Jull, a 47-year-old Arbuckle resident who served eight years as Fourth & Hope’s executive director, has pleaded not guilty to a single grand theft charge, which alleges losses of at least $950.

She was arrested last August, five months after she left the Woodland-based agency amid allegations of spending discrepancies first raised by the agency’s bookkeeper, Sherrin Buras.

As the trial’s first witness, Buras testified Tuesday that she initially noticed in 2012 what appeared to be personal expenses on Jull’s Visa statements, such as recreational equipment, a traffic fine and a sofa set that police later found in Jull’s Arbuckle living room. She said Jull also used Fourth & Hope checks to pay for $1,800 worth of repairs and tires for her personal vehicle.

Buras said she brought the suspicious activity to the attention of Fourth & Hope’s CEO, but “nothing, to my understanding, happened.” She did not approach the board of directors because “I felt that if I said something that I would lose my job.”

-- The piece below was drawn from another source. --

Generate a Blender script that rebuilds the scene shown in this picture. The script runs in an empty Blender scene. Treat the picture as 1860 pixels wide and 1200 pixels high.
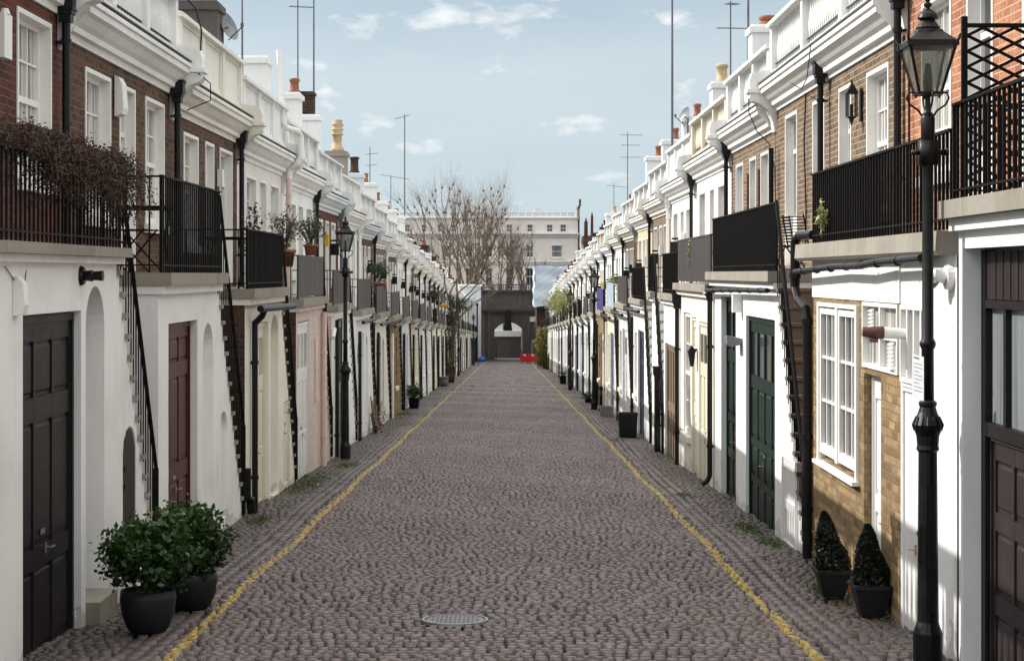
import bpy, math, random
import numpy as np
from mathutils import Vector, Matrix

# ------------------------------------------------------------------ camera, sky, sun, exposure
S = bpy.context.scene
C = S.collection
EYE = 2.4
SLOPE = 0.0371
F = 3236.0
cam_d = bpy.data.cameras.new('camera'); cam = bpy.data.objects.new('camera', cam_d); C.objects.link(cam)
cam.location = (0, 0, EYE); cam.rotation_euler = (math.pi/2, 0, 0)
cam_d.sensor_width = 36; cam_d.lens = F/1860*36
cam_d.shift_x = 6/1860; cam_d.shift_y = -103/1860
cam_d.clip_start = 0.1; cam_d.clip_end = 3000
S.camera = cam

SUN_AZ_AHEAD = 20          # degrees the sun stands ahead of straight-left
SUN_EL = math.degrees(math.atan(0.785*math.cos(math.radians(SUN_AZ_AHEAD))))
sun_dir = Vector((-math.cos(math.radians(SUN_EL))*math.cos(math.radians(SUN_AZ_AHEAD)),
                  math.cos(math.radians(SUN_EL))*math.sin(math.radians(SUN_AZ_AHEAD)), math.sin(math.radians(SUN_EL))))
W = bpy.data.worlds.new('World'); S.world = W; W.use_nodes = True
nt = W.node_tree; nt.nodes.clear()
def wn(t, **k):
    n = nt.nodes.new(t)
    for a, b in k.items(): setattr(n, a, b)
    return n
sky = wn('ShaderNodeTexSky', sky_type='NISHITA', sun_disc=False)
sky.sun_elevation = math.radians(SUN_EL); sky.sun_rotation = math.atan2(sun_dir.x, sun_dir.y)
sky.air_density = 1.0; sky.dust_density = 0.2; sky.ozone_density = 3.0
bg = wn('ShaderNodeBackground'); bg.inputs[1].default_value = 0.072
out = wn('ShaderNodeOutputWorld')
tc = wn('ShaderNodeTexCoord'); mp = wn('ShaderNodeMapping'); mp.inputs['Scale'].default_value = (19, 19, 46); mp.inputs['Location'].default_value = (2.3, 0.4, 1.25)
n1 = wn('ShaderNodeTexNoise'); n1.inputs['Scale'].default_value = 1.0; n1.inputs['Detail'].default_value = 9; n1.inputs['Roughness'].default_value = 0.55
n1.inputs['Distortion'].default_value = 0.0
cr = wn('ShaderNodeValToRGB'); cr.color_ramp.elements[0].position = 0.57; cr.color_ramp.elements[1].position = 0.70
mp2 = wn('ShaderNodeMapping'); mp2.inputs['Scale'].default_value = (2.2, 2.2, 9); mp2.inputs['Location'].default_value = (5.1, 1.0, 0.3)
n2 = wn('ShaderNodeTexNoise'); n2.inputs['Scale'].default_value = 1.0; n2.inputs['Detail'].default_value = 5
cr2 = wn('ShaderNodeValToRGB'); cr2.color_ramp.elements[0].position = 0.38; cr2.color_ramp.elements[1].position = 0.75
cr2.color_ramp.elements[0].color = (0.02,)*3+(1,); cr2.color_ramp.elements[1].color = (0.42,)*3+(1,)
mx = wn('ShaderNodeMath', operation='MAXIMUM')
mc = wn('ShaderNodeMath', operation='MULTIPLY'); mc.inputs[1].default_value = 0.85
mixc = wn('ShaderNodeMixRGB'); mixc.inputs[2].default_value = (9.4, 9.6, 9.7, 1)
tint = wn('ShaderNodeMixRGB', blend_type='MULTIPLY'); tint.inputs[0].default_value = 1; tint.inputs[2].default_value = (0.72, 0.73, 0.74, 1)
L = nt.links.new
L(tc.outputs['Generated'], mp.inputs[0]); L(mp.outputs[0], n1.inputs['Vector']); L(n1.outputs[0], cr.inputs[0]); L(cr.outputs[0], mc.inputs[0])
L(tc.outputs['Generated'], mp2.inputs[0]); L(mp2.outputs[0], n2.inputs['Vector']); L(n2.outputs[0], cr2.inputs[0])
L(mc.outputs[0], mx.inputs[0]); L(cr2.outputs[0], mx.inputs[1]); L(mx.outputs[0], mixc.inputs[0])
L(sky.outputs[0], tint.inputs[1]); hz = wn('ShaderNodeMapRange'); hz.inputs[1].default_value = -0.02; hz.inputs[2].default_value = 0.20; hz.inputs[3].default_value = 0.95; hz.inputs[4].default_value = 0.62
hmix = wn('ShaderNodeMixRGB'); hmix.inputs[2].default_value = (5.5, 6.75, 7.5, 1); sxa = wn('ShaderNodeSeparateXYZ'); L(tc.outputs['Generated'], sxa.inputs[0]); L(sxa.outputs[2], hz.inputs[0])
L(hz.outputs[0], hmix.inputs[0]); L(tint.outputs[0], hmix.inputs[1]); L(hmix.outputs[0], mixc.inputs[1])
# bright broken cloud added overhead, outside the frame, to raise light in the shade
sx = wn('ShaderNodeSeparateXYZ'); L(tc.outputs['Generated'], sx.inputs[0])
up = wn('ShaderNodeMapRange'); up.inputs[1].default_value = 0.20; up.inputs[2].default_value = 0.50; L(sx.outputs[2], up.inputs[0])
mp3 = wn('ShaderNodeMapping'); mp3.inputs['Scale'].default_value = (2.2, 2.2, 3.0)
n3 = wn('ShaderNodeTexNoise'); n3.inputs['Scale'].default_value = 1.3; n3.inputs['Detail'].default_value = 6
cr3 = wn('ShaderNodeValToRGB'); cr3.color_ramp.elements[0].position = 0.34; cr3.color_ramp.elements[1].position = 0.52
ov = wn('ShaderNodeMath', operation='MULTIPLY'); mixo = wn('ShaderNodeMixRGB'); mixo.inputs[2].default_value = (18.4, 17.8, 17.2, 1)
L(tc.outputs['Generated'], mp3.inputs[0]); L(mp3.outputs[0], n3.inputs['Vector']); L(n3.outputs[0], cr3.inputs[0]); L(cr3.outputs[0], ov.inputs[0]); L(up.outputs[0], ov.inputs[1])
L(ov.outputs[0], mixo.inputs[0]); L(mixc.outputs[0], mixo.inputs[1])
L(mixo.outputs[0], bg.inputs[0]); L(bg.outputs[0], out.inputs[0])
sd = bpy.data.lights.new('sun', 'SUN'); sd.energy = 3.6; sd.angle = math.radians(0.35); sd.color = (1.0, 0.965, 0.91)
so = bpy.data.objects.new('sun', sd); C.objects.link(so); so.rotation_euler = sun_dir.to_track_quat('Z', 'Y').to_euler()
so.location = sun_dir*60
S.view_settings.view_transform = 'Standard'; S.view_settings.look = 'None'; S.view_settings.gamma = 1.0; S.view_settings.exposure = 0.56
S.cycles.max_bounces = 5; S.cycles.diffuse_bounces = 3; S.cycles.glossy_bounces = 2; S.cycles.transparent_max_bounces = 8
S.cycles.use_adaptive_sampling = True; S.cycles.adaptive_threshold = 0.02
S.cycles.use_denoising = True

def g(y): return -SLOPE*y
R = random.Random(7)
def zpx(px, X): return abs(X)*F/abs(px-924)

# ------------------------------------------------------------------ materials
MATS = {}
def new_mat(name):
    m = bpy.data.materials.new(name); m.use_nodes = True; m.node_tree.nodes.clear(); MATS[name] = m
    return m, m.node_tree
def node(t, ty, ins=None, **k):
    n = t.nodes.new(ty)
    for a, b in k.items(): setattr(n, a, b)
    for a, b in (ins or {}).items():
        if hasattr(b, 'is_output') or isinstance(b, bpy.types.NodeSocket): t.links.new(b, n.inputs[a])
        else: n.inputs[a].default_value = b
    return n
def c4(c): return (c[0], c[1], c[2], 1)
def scl(c, k): return tuple(min(1, v*k) for v in c)
def finish(m, t, col, rough=0.6, bump=None, bstr=0.3, bdist=0.01, metal=0.0, spec=0.5):
    b = node(t, 'ShaderNodeBsdfPrincipled', {'Roughness': rough, 'Metallic': metal, 'Specular IOR Level': spec})
    if isinstance(col, bpy.types.NodeSocket): t.links.new(col, b.inputs['Base Color'])
    else: b.inputs['Base Color'].default_value = c4(col)
    if bump is not None:
        bp = node(t, 'ShaderNodeBump', {'Strength': bstr, 'Distance': bdist, 'Height': bump}); t.links.new(bp.outputs[0], b.inputs['Normal'])
    o = node(t, 'ShaderNodeOutputMaterial'); t.links.new(b.outputs[0], o.inputs[0]); return b
def wpos(t): return node(t, 'ShaderNodeNewGeometry').outputs['Position']
def ramp(t, fac, p0, p1, c0=(0, 0, 0), c1=(1, 1, 1)):
    r = node(t, 'ShaderNodeValToRGB', {0: fac}); e = r.color_ramp.elements
    e[0].position = p0; e[1].position = p1; e[0].color = c4(c0); e[1].color = c4(c1); return r.outputs[0]
def noise(t, scale, detail=4, vec=None, sc=(1, 1, 1), rough=0.55):
    m_ = node(t, 'ShaderNodeMapping', {0: vec if vec is not None else wpos(t), 'Scale': sc})
    return node(t, 'ShaderNodeTexNoise', {'Vector': m_.outputs[0], 'Scale': scale, 'Detail': detail, 'Roughness': rough}).outputs[0]
def mixc_(t, fac, a, b, mode='MIX'):
    n = node(t, 'ShaderNodeMixRGB', blend_type=mode)
    for i, v in enumerate((fac, a, b)):
        if isinstance(v, bpy.types.NodeSocket): t.links.new(v, n.inputs[i])
        elif i == 0: n.inputs[0].default_value = v
        else: n.inputs[i].default_value = c4(v)
    return n.outputs[0]
def mth(t, op, a, b=0.0):
    n = node(t, 'ShaderNodeMath', operation=op)
    for i, v in enumerate((a, b)):
        if isinstance(v, bpy.types.NodeSocket): t.links.new(v, n.inputs[i])
        else: n.inputs[i].default_value = v
    return n.outputs[0]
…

Under cross-examination by Coker, Buras said she had no independent knowledge of whether Jull had entertained board members or potential Fourth & Hope donors at any of the restaurants, and she acknowledged that Jull occasionally used her personal vehicle for agency business, even though she had access to company cars.

And while others Fourth & Hope employees who had company credit cards were generally reliable about submitting receipts, “nobody was 100 percent perfect all the time,” Buras said.

Indeed, Jull’s arrest exposed an apparent lack of executive oversight that plagued Fourth & Hope at the time. During a courtroom discussion that took place outside the jury’s presence Tuesday morning, prosecutor McHugh noted that no one took on the role of authorizing Jull’s spending practices.

Despite the presence of a board of directors, “it was really left to Ms. Jull to authorize things,” McHugh told Rosenberg while arguing whether certain budget documents should be presented to the jury. “The board of directors didn’t have much oversight (over Jull), which in hindsight was a mistake.”

Last fall, Yolo County Housing entered into an agreement to provide executive services to Fourth & Hope for at least 18 months, which YCH officials said would include a review of all the nonprofit agency’s policies and procedures.

Jull’s trial, expected to last about a week, continues Wednesday in Rosenberg’s courtroom.